I digress. Turns and rounds are indeed confusing, with turns meant for non-combat and rounds meant for combat. Poor word choice. But, the developers of this game didn't actually come up with the names, they got them from 3e. Also, WotC abandoned 'turns' in 5e. We are kind of stuck with turns and rounds as this game specifically has a license for the 3e rule set, I believe.
Again, I don't think the devs could have renamed anything. They were using specifically the 3e DnD rules, and not some house variant with different terminology. Some spells in 3e have durations of turns/level. If you'd rather not play by 3e rules, then NWN2 has 3.5e rules, but I still think they have 'turns/level'.
Just for fun:
In ODND, there were no rounds, combat was even more abstract and initiative more important.
In 1st and 2nd ed, rounds were a minute long and turns were ten minutes long.

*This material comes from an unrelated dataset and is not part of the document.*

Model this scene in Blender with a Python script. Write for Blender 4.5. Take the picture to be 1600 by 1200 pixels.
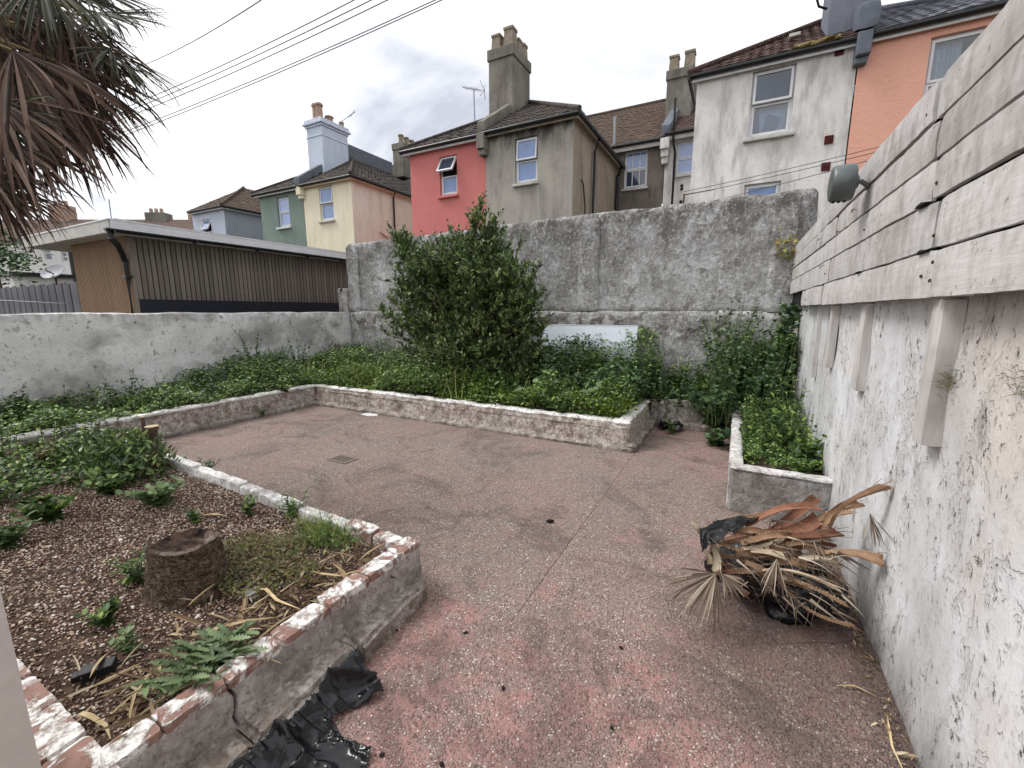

In basic, rounds were ten seconds long and there were no 'turns'. Well, you would take your turn in that ten second round, so there were normal turns.
In 3rd and on, rounds were and are the six seconds rounds. In 3rd through 4th, a turn was indeed a minute or ten rounds. In 5th, there's again no 'turns' as a unit of time, just normal turns.
Might have confused them:)
When i play i know the difference, but was ages ago last i booted up the game:)
For AD&D 2nd edition, they dropped segments and moved this down. The reference to turns in NWN is a holdover from 2nd edition, it is no longer used in 3rd edition onward, only using rounds to refer to 6 seconds and minutes to refer to... Well, minutes. And 10 minutes and hours etc.